> [DATASET EXTRACT]
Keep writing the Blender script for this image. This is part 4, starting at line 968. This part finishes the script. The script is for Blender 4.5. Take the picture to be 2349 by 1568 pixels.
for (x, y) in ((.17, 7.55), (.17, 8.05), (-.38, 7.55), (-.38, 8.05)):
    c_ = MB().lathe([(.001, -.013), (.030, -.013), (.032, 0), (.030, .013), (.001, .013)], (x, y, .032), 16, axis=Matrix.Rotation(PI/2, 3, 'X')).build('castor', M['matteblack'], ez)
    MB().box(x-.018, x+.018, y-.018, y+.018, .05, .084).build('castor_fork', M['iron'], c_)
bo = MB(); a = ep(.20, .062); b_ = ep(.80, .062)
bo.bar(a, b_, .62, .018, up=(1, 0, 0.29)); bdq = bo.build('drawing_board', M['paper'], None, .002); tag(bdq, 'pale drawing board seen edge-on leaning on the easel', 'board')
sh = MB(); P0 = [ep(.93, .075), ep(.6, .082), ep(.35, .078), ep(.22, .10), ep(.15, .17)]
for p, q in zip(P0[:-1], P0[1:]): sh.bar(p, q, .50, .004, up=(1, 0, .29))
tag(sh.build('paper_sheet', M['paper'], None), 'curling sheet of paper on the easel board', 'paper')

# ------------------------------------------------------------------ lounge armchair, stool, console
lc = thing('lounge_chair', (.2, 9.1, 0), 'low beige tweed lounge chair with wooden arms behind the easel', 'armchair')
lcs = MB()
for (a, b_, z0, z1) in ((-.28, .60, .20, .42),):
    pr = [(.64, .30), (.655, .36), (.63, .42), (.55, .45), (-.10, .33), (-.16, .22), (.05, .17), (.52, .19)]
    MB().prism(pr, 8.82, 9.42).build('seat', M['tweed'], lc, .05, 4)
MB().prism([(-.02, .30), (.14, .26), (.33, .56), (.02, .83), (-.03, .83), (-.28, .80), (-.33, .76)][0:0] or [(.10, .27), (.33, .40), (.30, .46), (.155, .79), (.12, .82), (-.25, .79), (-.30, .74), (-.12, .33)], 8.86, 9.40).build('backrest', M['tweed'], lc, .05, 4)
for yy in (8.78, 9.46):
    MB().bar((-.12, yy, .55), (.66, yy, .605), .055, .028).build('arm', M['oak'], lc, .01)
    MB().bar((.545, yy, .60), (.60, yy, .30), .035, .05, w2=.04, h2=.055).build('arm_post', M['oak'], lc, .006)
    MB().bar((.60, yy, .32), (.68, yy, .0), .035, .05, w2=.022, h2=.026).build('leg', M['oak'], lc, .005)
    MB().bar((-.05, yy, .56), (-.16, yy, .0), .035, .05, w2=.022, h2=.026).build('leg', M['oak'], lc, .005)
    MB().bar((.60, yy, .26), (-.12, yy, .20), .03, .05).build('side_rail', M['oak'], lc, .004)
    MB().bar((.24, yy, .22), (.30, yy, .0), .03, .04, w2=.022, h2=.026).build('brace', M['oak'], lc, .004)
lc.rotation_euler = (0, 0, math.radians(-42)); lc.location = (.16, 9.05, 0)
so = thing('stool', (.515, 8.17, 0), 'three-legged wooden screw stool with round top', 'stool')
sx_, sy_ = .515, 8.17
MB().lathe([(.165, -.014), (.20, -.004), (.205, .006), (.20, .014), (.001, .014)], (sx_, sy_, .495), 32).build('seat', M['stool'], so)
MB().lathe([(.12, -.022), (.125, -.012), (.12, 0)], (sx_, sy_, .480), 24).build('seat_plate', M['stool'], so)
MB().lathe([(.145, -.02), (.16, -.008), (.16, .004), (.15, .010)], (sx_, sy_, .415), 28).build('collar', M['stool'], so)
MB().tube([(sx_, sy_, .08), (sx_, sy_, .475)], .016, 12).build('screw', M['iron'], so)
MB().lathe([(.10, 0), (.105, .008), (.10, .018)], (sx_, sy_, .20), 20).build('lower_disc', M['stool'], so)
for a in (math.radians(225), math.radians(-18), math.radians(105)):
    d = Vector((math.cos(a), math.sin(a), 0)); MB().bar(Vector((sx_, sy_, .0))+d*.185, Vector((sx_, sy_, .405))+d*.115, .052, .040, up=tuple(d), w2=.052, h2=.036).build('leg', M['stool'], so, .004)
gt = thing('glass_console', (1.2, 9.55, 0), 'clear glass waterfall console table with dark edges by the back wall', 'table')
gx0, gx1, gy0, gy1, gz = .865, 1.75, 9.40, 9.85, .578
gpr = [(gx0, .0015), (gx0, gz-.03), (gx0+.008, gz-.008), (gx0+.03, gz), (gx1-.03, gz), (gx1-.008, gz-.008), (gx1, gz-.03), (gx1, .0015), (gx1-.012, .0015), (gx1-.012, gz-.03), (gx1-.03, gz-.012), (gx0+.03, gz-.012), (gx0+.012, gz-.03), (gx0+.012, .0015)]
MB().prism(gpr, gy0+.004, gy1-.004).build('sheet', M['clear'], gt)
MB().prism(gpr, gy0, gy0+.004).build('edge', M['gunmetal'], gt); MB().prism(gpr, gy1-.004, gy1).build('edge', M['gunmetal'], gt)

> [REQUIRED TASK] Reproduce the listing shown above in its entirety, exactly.

> [RESPONSE TO THE EXERCISE]
Keep writing the Blender script for this image. This is part 4, starting at line 968. This part finishes the script. The script is for Blender 4.5. Take the picture to be 2349 by 1568 pixels.
for (x, y) in ((.17, 7.55), (.17, 8.05), (-.38, 7.55), (-.38, 8.05)):
    c_ = MB().lathe([(.001, -.013), (.030, -.013), (.032, 0), (.030, .013), (.001, .013)], (x, y, .032), 16, axis=Matrix.Rotation(PI/2, 3, 'X')).build('castor', M['matteblack'], ez)
    MB().box(x-.018, x+.018, y-.018, y+.018, .05, .084).build('castor_fork', M['iron'], c_)
bo = MB(); a = ep(.20, .062); b_ = ep(.80, .062)
bo.bar(a, b_, .62, .018, up=(1, 0, 0.29)); bdq = bo.build('drawing_board', M['paper'], None, .002); tag(bdq, 'pale drawing board seen edge-on leaning on the easel', 'board')
sh = MB(); P0 = [ep(.93, .075), ep(.6, .082), ep(.35, .078), ep(.22, .10), ep(.15, .17)]
for p, q in zip(P0[:-1], P0[1:]): sh.bar(p, q, .50, .004, up=(1, 0, .29))
tag(sh.build('paper_sheet', M['paper'], None), 'curling sheet of paper on the easel board', 'paper')

# ------------------------------------------------------------------ lounge armchair, stool, console
lc = thing('lounge_chair', (.2, 9.1, 0), 'low beige tweed lounge chair with wooden arms behind the easel', 'armchair')
lcs = MB()
for (a, b_, z0, z1) in ((-.28, .60, .20, .42),):
    pr = [(.64, .30), (.655, .36), (.63, .42), (.55, .45), (-.10, .33), (-.16, .22), (.05, .17), (.52, .19)]
    MB().prism(pr, 8.82, 9.42).build('seat', M['tweed'], lc, .05, 4)
MB().prism([(-.02, .30), (.14, .26), (.33, .56), (.02, .83), (-.03, .83), (-.28, .80), (-.33, .76)][0:0] or [(.10, .27), (.33, .40), (.30, .46), (.155, .79), (.12, .82), (-.25, .79), (-.30, .74), (-.12, .33)], 8.86, 9.40).build('backrest', M['tweed'], lc, .05, 4)
for yy in (8.78, 9.46):
    MB().bar((-.12, yy, .55), (.66, yy, .605), .055, .028).build('arm', M['oak'], lc, .01)
    MB().bar((.545, yy, .60), (.60, yy, .30), .035, .05, w2=.04, h2=.055).build('arm_post', M['oak'], lc, .006)
    MB().bar((.60, yy, .32), (.68, yy, .0), .035, .05, w2=.022, h2=.026).build('leg', M['oak'], lc, .005)
    MB().bar((-.05, yy, .56), (-.16, yy, .0), .035, .05, w2=.022, h2=.026).build('leg', M['oak'], lc, .005)
    MB().bar((.60, yy, .26), (-.12, yy, .20), .03, .05).build('side_rail', M['oak'], lc, .004)
    MB().bar((.24, yy, .22), (.30, yy, .0), .03, .04, w2=.022, h2=.026).build('brace', M['oak'], lc, .004)
lc.rotation_euler = (0, 0, math.radians(-42)); lc.location = (.16, 9.05, 0)
so = thing('stool', (.515, 8.17, 0), 'three-legged wooden screw stool with round top', 'stool')
sx_, sy_ = .515, 8.17
MB().lathe([(.165, -.014), (.20, -.004), (.205, .006), (.20, .014), (.001, .014)], (sx_, sy_, .495), 32).build('seat', M['stool'], so)
MB().lathe([(.12, -.022), (.125, -.012), (.12, 0)], (sx_, sy_, .480), 24).build('seat_plate', M['stool'], so)
MB().lathe([(.145, -.02), (.16, -.008), (.16, .004), (.15, .010)], (sx_, sy_, .415), 28).build('collar', M['stool'], so)
MB().tube([(sx_, sy_, .08), (sx_, sy_, .475)], .016, 12).build('screw', M['iron'], so)
MB().lathe([(.10, 0), (.105, .008), (.10, .018)], (sx_, sy_, .20), 20).build('lower_disc', M['stool'], so)
for a in (math.radians(225), math.radians(-18), math.radians(105)):
    d = Vector((math.cos(a), math.sin(a), 0)); MB().bar(Vector((sx_, sy_, .0))+d*.185, Vector((sx_, sy_, .405))+d*.115, .052, .040, up=tuple(d), w2=.052, h2=.036).build('leg', M['stool'], so, .004)
gt = thing('glass_console', (1.2, 9.55, 0), 'clear glass waterfall console table with dark edges by the back wall', 'table')
gx0, gx1, gy0, gy1, gz = .865, 1.75, 9.40, 9.85, .578
gpr = [(gx0, .0015), (gx0, gz-.03), (gx0+.008, gz-.008), (gx0+.03, gz), (gx1-.03, gz), (gx1-.008, gz-.008), (gx1, gz-.03), (gx1, .0015), (gx1-.012, .0015), (gx1-.012, gz-.03), (gx1-.03, gz-.012), (gx0+.03, gz-.012), (gx0+.012, gz-.03), (gx0+.012, .0015)]
MB().prism(gpr, gy0+.004, gy1-.004).build('sheet', M['clear'], gt)
MB().prism(gpr, gy0, gy0+.004).build('edge', M['gunmetal'], gt); MB().prism(gpr, gy1-.004, gy1).build('edge', M['gunmetal'], gt)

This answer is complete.